Nabi tdak memerintahkan para Sahabatnya untuk membalas balik perlakuan Abu Jahl Cs. Beliau hanya berdoa, “Allahumma alaika bi Quraisy, alaika bi Quraisy, alaika bi Quraisy.” Ya Allah, binasakan mereka, bangsa Quraisy yang pongah itu.

Berbeda dengan hari ini, sedikit-sedikit, bila ada kritik atau menyinggung, pasti akan dikatakan sebagai kriminalisasi ulama. 

Kriminalisasi disini sungguh menjadi sangat kontras, seperti melupakan pesan dari sang Nabi saw "jangan marah", namun betapa kalimat-kalimat yang keluar seperti sengaja untuk mengubah image Islam yang sebenarnya, yakni Islam yang Rahmatan lil'alamin.
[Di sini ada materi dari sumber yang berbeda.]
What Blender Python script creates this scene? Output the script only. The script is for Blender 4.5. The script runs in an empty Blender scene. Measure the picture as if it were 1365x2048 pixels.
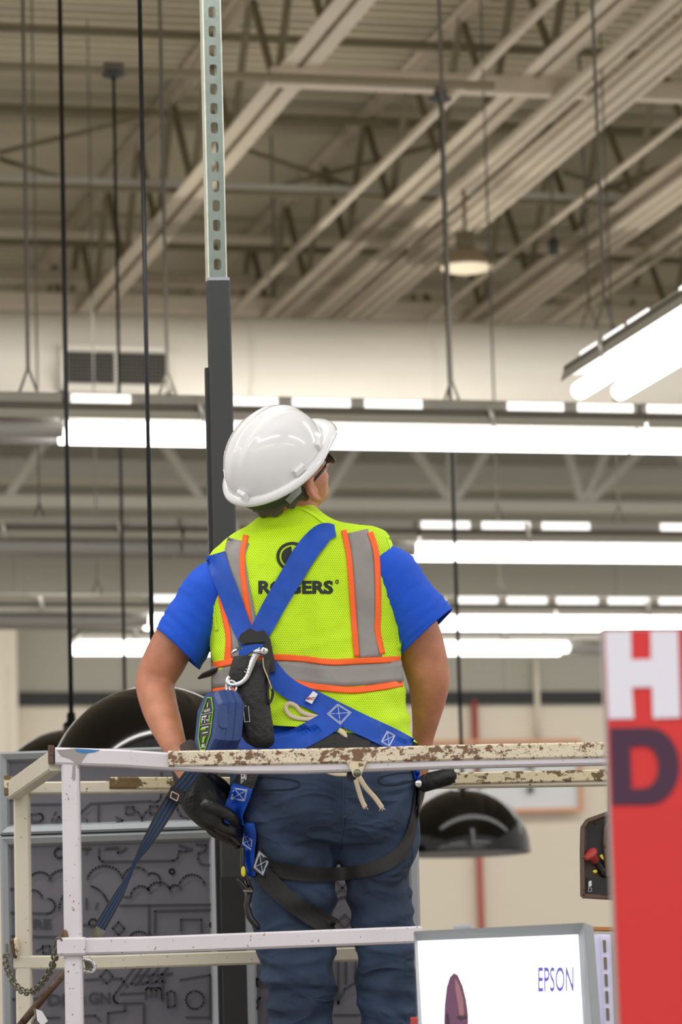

Demikian postingan mengenai Mari Mencontoh! Rosulullah SAW Bukan Sosok Pemarah pada kesempatan kali ini.

Semoga, semakin waktu berkembang, kedewasaan umat muslim akan semakin berkembang, sehingga mampu menelorkan generasi yang sangat kuat untuk menjadi pewaris sejati dari ajaran ilahi yang dibawa sang Nabi.